H&M are re-releasing pieces from their past Designer collabs! pic.twitter.com/ivlgwD6gE8
— Outlander Magazine (@StreetFashion01) October 22, 2024
Il problema centrale rimane comunque nella sfida che H&M si è posta. Il gruppo di H&M calcola i suoi fatturati in milioni mentre Inditex è già arrivata ai miliardi, inoltre ha speso parecchio capitale nell’adeguarsi a un mercato dove i negozi devono essere luoghi sempre più coinvolgenti, dove la concorrenza è agguerritissima e la creatività meno necessaria della capacità di intuire i trend prima degli altri.
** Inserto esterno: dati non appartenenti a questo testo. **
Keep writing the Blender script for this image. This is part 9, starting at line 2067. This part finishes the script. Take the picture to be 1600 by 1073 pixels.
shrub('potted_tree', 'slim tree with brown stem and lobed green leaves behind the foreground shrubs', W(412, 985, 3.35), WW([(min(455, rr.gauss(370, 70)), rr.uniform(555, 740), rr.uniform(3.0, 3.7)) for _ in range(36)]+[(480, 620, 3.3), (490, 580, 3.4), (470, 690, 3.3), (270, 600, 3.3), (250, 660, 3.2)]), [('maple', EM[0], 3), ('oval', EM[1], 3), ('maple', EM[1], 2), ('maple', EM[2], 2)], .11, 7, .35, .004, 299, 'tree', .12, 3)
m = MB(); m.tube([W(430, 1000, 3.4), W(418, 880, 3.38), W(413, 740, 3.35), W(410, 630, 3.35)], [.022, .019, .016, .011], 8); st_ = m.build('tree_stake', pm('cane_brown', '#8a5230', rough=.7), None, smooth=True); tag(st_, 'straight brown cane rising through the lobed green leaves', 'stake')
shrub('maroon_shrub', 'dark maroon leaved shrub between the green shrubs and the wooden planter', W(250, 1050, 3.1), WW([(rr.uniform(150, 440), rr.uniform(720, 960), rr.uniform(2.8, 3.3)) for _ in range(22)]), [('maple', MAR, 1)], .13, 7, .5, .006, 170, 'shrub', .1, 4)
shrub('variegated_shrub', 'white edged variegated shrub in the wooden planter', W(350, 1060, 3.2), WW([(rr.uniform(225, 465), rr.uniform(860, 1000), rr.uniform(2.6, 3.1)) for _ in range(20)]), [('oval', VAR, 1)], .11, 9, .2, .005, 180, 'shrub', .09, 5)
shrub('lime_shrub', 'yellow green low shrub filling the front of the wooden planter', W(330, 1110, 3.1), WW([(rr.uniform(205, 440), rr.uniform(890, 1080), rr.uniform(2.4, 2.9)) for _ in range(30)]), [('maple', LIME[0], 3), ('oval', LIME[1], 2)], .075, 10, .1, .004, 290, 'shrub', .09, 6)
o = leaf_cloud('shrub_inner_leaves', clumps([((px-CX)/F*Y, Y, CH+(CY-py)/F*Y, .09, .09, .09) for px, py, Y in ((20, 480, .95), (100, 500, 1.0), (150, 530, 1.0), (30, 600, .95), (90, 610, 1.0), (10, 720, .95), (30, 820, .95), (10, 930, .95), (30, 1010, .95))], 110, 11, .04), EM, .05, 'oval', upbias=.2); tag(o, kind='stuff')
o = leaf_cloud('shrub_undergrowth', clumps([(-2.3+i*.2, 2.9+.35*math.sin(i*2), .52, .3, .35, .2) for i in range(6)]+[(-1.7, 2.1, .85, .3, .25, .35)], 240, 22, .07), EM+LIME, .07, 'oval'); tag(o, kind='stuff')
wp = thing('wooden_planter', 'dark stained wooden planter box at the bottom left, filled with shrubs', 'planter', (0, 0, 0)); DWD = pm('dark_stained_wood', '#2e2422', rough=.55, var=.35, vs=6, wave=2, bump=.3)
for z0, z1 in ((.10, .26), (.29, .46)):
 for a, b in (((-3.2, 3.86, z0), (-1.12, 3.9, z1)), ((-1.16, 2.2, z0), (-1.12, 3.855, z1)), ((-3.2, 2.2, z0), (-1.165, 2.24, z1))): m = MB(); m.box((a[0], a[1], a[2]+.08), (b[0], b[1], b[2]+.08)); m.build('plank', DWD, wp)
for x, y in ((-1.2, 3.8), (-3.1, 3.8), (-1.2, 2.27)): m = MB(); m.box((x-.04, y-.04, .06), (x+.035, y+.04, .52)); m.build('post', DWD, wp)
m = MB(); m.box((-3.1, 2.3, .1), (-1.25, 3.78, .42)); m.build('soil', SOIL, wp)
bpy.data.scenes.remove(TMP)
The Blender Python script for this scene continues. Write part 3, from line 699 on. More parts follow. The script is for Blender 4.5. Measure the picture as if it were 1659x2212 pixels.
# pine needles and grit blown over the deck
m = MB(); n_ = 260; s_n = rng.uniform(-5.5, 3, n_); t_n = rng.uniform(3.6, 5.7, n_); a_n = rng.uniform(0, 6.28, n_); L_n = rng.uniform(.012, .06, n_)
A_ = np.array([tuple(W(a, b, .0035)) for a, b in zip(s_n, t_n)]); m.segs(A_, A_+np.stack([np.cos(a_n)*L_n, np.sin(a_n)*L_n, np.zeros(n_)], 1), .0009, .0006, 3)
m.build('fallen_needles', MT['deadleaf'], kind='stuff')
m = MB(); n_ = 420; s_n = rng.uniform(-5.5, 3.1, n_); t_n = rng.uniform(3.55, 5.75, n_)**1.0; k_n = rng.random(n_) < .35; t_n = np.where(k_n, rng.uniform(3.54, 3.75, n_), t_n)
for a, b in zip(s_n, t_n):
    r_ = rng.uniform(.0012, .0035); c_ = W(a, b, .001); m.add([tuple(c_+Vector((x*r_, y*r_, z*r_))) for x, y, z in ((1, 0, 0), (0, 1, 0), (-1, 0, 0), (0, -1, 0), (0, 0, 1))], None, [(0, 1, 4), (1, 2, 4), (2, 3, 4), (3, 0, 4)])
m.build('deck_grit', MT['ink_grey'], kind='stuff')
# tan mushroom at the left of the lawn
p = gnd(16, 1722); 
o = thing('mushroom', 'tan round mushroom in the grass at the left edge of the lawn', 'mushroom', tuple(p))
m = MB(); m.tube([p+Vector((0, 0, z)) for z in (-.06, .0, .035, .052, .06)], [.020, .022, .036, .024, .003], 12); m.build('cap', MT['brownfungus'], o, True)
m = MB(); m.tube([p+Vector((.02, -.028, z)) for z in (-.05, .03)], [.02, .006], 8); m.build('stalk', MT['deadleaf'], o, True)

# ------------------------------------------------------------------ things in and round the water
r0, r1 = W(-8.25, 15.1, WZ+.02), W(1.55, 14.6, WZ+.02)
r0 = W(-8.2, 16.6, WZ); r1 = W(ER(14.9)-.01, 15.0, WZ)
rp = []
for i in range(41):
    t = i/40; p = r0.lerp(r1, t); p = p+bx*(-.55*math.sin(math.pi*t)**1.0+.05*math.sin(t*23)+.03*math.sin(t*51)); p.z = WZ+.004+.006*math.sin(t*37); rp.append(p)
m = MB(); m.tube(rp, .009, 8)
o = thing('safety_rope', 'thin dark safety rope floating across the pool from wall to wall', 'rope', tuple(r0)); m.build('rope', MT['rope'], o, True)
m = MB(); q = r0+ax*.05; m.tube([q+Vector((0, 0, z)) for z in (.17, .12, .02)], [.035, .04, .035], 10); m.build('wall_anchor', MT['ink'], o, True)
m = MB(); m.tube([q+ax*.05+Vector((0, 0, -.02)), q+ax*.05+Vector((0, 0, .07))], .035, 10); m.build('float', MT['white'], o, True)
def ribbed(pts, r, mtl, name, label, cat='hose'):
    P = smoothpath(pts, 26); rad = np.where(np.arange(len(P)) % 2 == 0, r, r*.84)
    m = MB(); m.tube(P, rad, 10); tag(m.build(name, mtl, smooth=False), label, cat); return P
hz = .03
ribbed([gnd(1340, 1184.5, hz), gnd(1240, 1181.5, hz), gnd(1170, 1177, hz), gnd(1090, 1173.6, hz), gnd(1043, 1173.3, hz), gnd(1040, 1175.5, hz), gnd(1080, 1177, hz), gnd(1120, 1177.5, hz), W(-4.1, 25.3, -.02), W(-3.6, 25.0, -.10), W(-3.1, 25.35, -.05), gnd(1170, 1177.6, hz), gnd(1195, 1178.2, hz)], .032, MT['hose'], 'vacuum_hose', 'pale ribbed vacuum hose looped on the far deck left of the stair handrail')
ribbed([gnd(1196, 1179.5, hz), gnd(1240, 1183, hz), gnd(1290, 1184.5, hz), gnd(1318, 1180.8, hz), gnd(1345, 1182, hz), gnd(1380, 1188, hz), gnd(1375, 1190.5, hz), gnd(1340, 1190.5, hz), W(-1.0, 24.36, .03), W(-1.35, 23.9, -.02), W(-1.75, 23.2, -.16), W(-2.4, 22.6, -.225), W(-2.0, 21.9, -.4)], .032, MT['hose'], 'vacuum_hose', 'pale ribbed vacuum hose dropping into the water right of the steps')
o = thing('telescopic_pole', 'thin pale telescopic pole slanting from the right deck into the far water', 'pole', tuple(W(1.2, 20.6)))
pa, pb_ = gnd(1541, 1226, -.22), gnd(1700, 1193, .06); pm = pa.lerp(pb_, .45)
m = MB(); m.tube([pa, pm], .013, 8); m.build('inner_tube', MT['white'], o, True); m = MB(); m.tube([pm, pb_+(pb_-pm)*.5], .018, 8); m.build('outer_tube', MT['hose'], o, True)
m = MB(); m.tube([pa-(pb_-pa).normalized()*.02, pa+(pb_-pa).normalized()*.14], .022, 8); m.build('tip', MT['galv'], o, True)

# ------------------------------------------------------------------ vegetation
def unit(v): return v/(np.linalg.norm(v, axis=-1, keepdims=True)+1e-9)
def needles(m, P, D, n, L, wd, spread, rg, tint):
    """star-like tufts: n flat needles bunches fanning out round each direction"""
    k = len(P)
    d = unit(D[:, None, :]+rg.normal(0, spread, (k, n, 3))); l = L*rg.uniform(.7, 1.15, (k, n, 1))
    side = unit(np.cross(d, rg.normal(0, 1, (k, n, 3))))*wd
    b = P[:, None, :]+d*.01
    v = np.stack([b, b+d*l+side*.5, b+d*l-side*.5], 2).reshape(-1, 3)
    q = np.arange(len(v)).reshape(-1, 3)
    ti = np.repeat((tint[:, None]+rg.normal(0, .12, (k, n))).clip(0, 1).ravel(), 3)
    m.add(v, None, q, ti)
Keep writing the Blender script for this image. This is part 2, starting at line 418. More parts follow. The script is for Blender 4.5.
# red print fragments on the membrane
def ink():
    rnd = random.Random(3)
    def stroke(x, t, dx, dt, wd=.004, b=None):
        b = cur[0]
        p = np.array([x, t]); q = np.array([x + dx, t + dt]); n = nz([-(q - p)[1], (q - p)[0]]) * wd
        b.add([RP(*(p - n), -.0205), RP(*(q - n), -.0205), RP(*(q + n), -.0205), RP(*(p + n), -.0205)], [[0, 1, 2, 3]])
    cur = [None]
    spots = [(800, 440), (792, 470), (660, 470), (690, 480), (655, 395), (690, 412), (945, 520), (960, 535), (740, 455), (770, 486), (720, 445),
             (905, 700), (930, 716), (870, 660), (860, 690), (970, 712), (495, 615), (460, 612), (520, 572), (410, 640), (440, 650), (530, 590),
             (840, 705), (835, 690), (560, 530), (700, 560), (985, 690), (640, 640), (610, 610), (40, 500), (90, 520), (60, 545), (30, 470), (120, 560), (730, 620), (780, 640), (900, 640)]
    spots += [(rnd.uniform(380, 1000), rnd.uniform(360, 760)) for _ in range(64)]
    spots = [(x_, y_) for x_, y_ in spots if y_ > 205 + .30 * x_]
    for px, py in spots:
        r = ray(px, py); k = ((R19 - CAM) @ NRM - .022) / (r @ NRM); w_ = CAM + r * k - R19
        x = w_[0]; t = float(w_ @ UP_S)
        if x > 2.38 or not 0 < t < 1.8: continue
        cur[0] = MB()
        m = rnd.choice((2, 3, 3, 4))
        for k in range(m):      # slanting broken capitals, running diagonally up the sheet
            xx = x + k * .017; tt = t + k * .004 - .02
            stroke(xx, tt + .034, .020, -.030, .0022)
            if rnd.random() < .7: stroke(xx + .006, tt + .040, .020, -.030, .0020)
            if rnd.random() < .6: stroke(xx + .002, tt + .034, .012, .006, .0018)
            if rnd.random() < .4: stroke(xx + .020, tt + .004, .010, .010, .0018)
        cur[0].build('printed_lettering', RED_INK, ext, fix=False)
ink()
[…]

Quanto tempo ci vorrà a tornare in pari? A fronte di collaborazioni di successo con Mugler e Rabanne e nonostante i periodici problemi che emergono dal lato della sostenibilità (spesso contraddittorie: ad aprile un report ha collegato il cotone di H&M e Zara alla deforestazione in Brasile; a settembre il gruppo ha stretto un patto contro suddetto problema) il problema centrale rimane la percezione. Se, dopo anni di “sonno”, Abercrombie&Fitch è riuscito a riprendersi non senza fatica e nel terzo trimestre dell’anno ha registrato 1,2 miliardi di dollari in vendite, e se tanti altri nomi come Gap o J.Crew stanno provando a risalire la china, H&M resta il retailer dalla situazione più ambigua. Riuscirà a far capire al pubblico che è cambiato?